SUPPLIED INFORMATION ->
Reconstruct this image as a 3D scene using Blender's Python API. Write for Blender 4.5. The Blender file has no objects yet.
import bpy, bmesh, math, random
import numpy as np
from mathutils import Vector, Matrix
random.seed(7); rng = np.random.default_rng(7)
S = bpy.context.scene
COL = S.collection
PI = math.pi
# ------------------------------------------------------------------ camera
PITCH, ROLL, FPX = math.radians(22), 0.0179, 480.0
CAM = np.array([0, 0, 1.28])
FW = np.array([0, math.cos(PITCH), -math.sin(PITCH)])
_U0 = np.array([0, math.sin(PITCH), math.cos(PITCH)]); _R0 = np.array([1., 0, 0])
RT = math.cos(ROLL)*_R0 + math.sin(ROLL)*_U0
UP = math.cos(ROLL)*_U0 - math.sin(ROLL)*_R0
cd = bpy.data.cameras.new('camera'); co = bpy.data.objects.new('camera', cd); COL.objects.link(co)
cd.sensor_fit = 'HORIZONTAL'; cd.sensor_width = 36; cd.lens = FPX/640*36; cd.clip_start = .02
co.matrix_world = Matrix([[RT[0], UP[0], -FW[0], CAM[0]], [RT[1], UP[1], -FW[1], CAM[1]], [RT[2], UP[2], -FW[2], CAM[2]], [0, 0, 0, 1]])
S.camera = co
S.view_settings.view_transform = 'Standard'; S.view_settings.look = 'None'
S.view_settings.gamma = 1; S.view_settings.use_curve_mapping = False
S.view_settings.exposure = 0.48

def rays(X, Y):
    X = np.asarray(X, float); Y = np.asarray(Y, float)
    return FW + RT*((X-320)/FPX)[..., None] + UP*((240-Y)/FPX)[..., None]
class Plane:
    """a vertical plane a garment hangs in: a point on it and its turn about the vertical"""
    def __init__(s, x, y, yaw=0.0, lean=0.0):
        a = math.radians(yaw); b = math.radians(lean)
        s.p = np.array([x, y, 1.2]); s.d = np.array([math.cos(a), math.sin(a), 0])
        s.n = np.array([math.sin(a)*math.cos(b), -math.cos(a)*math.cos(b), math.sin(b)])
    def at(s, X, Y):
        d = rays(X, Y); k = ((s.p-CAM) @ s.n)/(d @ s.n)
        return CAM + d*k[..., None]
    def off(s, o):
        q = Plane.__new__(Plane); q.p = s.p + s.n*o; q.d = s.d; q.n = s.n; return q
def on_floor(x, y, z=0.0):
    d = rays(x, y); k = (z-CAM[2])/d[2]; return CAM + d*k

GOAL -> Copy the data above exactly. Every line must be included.

CORRECT RESPONSE ->
Reconstruct this image as a 3D scene using Blender's Python API. Write for Blender 4.5. The Blender file has no objects yet.
import bpy, bmesh, math, random
import numpy as np
from mathutils import Vector, Matrix
random.seed(7); rng = np.random.default_rng(7)
S = bpy.context.scene
COL = S.collection
PI = math.pi
# ------------------------------------------------------------------ camera
PITCH, ROLL, FPX = math.radians(22), 0.0179, 480.0
CAM = np.array([0, 0, 1.28])
FW = np.array([0, math.cos(PITCH), -math.sin(PITCH)])
_U0 = np.array([0, math.sin(PITCH), math.cos(PITCH)]); _R0 = np.array([1., 0, 0])
RT = math.cos(ROLL)*_R0 + math.sin(ROLL)*_U0
UP = math.cos(ROLL)*_U0 - math.sin(ROLL)*_R0
cd = bpy.data.cameras.new('camera'); co = bpy.data.objects.new('camera', cd); COL.objects.link(co)
cd.sensor_fit = 'HORIZONTAL'; cd.sensor_width = 36; cd.lens = FPX/640*36; cd.clip_start = .02
co.matrix_world = Matrix([[RT[0], UP[0], -FW[0], CAM[0]], [RT[1], UP[1], -FW[1], CAM[1]], [RT[2], UP[2], -FW[2], CAM[2]], [0, 0, 0, 1]])
S.camera = co
S.view_settings.view_transform = 'Standard'; S.view_settings.look = 'None'
S.view_settings.gamma = 1; S.view_settings.use_curve_mapping = False
S.view_settings.exposure = 0.48

def rays(X, Y):
    X = np.asarray(X, float); Y = np.asarray(Y, float)
    return FW + RT*((X-320)/FPX)[..., None] + UP*((240-Y)/FPX)[..., None]
class Plane:
    """a vertical plane a garment hangs in: a point on it and its turn about the vertical"""
    def __init__(s, x, y, yaw=0.0, lean=0.0):
        a = math.radians(yaw); b = math.radians(lean)
        s.p = np.array([x, y, 1.2]); s.d = np.array([math.cos(a), math.sin(a), 0])
        s.n = np.array([math.sin(a)*math.cos(b), -math.cos(a)*math.cos(b), math.sin(b)])
    def at(s, X, Y):
        d = rays(X, Y); k = ((s.p-CAM) @ s.n)/(d @ s.n)
        return CAM + d*k[..., None]
    def off(s, o):
        q = Plane.__new__(Plane); q.p = s.p + s.n*o; q.d = s.d; q.n = s.n; return q
def on_floor(x, y, z=0.0):
    d = rays(x, y); k = (z-CAM[2])/d[2]; return CAM + d*k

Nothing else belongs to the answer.